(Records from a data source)
________________________________________

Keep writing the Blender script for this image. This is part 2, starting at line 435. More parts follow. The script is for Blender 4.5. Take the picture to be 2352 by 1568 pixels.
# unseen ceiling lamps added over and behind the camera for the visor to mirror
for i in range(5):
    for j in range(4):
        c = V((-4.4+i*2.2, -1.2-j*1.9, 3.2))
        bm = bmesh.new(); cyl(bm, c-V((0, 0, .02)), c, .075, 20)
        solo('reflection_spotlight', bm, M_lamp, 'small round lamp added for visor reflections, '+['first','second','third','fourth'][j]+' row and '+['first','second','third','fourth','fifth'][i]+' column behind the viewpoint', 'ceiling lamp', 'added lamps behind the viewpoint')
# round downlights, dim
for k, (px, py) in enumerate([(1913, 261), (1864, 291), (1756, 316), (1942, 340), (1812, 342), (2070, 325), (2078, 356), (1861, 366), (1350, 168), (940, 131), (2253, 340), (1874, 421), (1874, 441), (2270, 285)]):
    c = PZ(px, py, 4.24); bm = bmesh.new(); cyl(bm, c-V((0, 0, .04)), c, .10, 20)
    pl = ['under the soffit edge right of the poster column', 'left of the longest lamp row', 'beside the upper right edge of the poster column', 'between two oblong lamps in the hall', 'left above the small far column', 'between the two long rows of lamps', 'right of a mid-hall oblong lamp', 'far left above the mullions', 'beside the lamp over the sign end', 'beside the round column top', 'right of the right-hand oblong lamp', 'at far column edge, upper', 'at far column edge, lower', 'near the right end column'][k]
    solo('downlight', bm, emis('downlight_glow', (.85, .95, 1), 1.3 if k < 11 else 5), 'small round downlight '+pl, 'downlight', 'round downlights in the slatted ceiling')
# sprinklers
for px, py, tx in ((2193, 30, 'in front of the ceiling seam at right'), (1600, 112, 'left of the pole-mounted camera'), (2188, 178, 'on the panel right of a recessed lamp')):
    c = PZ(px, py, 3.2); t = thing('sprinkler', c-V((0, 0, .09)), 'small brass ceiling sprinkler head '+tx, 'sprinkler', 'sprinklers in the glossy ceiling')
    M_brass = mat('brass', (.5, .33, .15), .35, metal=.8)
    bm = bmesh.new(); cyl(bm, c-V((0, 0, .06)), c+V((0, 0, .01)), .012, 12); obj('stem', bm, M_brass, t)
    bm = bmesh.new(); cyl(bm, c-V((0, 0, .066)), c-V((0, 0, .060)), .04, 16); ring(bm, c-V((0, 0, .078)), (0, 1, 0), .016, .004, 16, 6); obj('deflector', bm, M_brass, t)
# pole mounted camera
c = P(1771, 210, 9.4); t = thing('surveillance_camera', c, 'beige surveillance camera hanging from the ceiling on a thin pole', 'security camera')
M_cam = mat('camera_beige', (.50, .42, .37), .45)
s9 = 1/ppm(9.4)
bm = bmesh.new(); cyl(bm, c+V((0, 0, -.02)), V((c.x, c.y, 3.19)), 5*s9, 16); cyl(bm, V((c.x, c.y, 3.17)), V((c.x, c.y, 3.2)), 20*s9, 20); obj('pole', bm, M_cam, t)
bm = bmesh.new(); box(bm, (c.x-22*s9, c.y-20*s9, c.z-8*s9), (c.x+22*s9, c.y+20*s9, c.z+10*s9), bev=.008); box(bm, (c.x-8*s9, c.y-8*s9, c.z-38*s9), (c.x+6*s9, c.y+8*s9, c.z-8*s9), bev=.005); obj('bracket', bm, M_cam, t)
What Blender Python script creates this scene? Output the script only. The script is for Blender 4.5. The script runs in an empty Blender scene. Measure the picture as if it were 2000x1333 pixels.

________________________________________

_GIVEN TASK:_ Output each record precisely as given.

_PROBLEM SOLUTION:_
Keep writing the Blender script for this image. This is part 2, starting at line 435. More parts follow. The script is for Blender 4.5. Take the picture to be 2352 by 1568 pixels.
# unseen ceiling lamps added over and behind the camera for the visor to mirror
for i in range(5):
    for j in range(4):
        c = V((-4.4+i*2.2, -1.2-j*1.9, 3.2))
        bm = bmesh.new(); cyl(bm, c-V((0, 0, .02)), c, .075, 20)
        solo('reflection_spotlight', bm, M_lamp, 'small round lamp added for visor reflections, '+['first','second','third','fourth'][j]+' row and '+['first','second','third','fourth','fifth'][i]+' column behind the viewpoint', 'ceiling lamp', 'added lamps behind the viewpoint')
# round downlights, dim
for k, (px, py) in enumerate([(1913, 261), (1864, 291), (1756, 316), (1942, 340), (1812, 342), (2070, 325), (2078, 356), (1861, 366), (1350, 168), (940, 131), (2253, 340), (1874, 421), (1874, 441), (2270, 285)]):
    c = PZ(px, py, 4.24); bm = bmesh.new(); cyl(bm, c-V((0, 0, .04)), c, .10, 20)
    pl = ['under the soffit edge right of the poster column', 'left of the longest lamp row', 'beside the upper right edge of the poster column', 'between two oblong lamps in the hall', 'left above the small far column', 'between the two long rows of lamps', 'right of a mid-hall oblong lamp', 'far left above the mullions', 'beside the lamp over the sign end', 'beside the round column top', 'right of the right-hand oblong lamp', 'at far column edge, upper', 'at far column edge, lower', 'near the right end column'][k]
    solo('downlight', bm, emis('downlight_glow', (.85, .95, 1), 1.3 if k < 11 else 5), 'small round downlight '+pl, 'downlight', 'round downlights in the slatted ceiling')
# sprinklers
for px, py, tx in ((2193, 30, 'in front of the ceiling seam at right'), (1600, 112, 'left of the pole-mounted camera'), (2188, 178, 'on the panel right of a recessed lamp')):
    c = PZ(px, py, 3.2); t = thing('sprinkler', c-V((0, 0, .09)), 'small brass ceiling sprinkler head '+tx, 'sprinkler', 'sprinklers in the glossy ceiling')
    M_brass = mat('brass', (.5, .33, .15), .35, metal=.8)
    bm = bmesh.new(); cyl(bm, c-V((0, 0, .06)), c+V((0, 0, .01)), .012, 12); obj('stem', bm, M_brass, t)
    bm = bmesh.new(); cyl(bm, c-V((0, 0, .066)), c-V((0, 0, .060)), .04, 16); ring(bm, c-V((0, 0, .078)), (0, 1, 0), .016, .004, 16, 6); obj('deflector', bm, M_brass, t)
# pole mounted camera
c = P(1771, 210, 9.4); t = thing('surveillance_camera', c, 'beige surveillance camera hanging from the ceiling on a thin pole', 'security camera')
M_cam = mat('camera_beige', (.50, .42, .37), .45)
s9 = 1/ppm(9.4)
bm = bmesh.new(); cyl(bm, c+V((0, 0, -.02)), V((c.x, c.y, 3.19)), 5*s9, 16); cyl(bm, V((c.x, c.y, 3.17)), V((c.x, c.y, 3.2)), 20*s9, 20); obj('pole', bm, M_cam, t)
bm = bmesh.new(); box(bm, (c.x-22*s9, c.y-20*s9, c.z-8*s9), (c.x+22*s9, c.y+20*s9, c.z+10*s9), bev=.008); box(bm, (c.x-8*s9, c.y-8*s9, c.z-38*s9), (c.x+6*s9, c.y+8*s9, c.z-8*s9), bev=.005); obj('bracket', bm, M_cam, t)
What Blender Python script creates this scene? Output the script only. The script is for Blender 4.5. The script runs in an empty Blender scene. Measure the picture as if it were 2000x1333 pixels.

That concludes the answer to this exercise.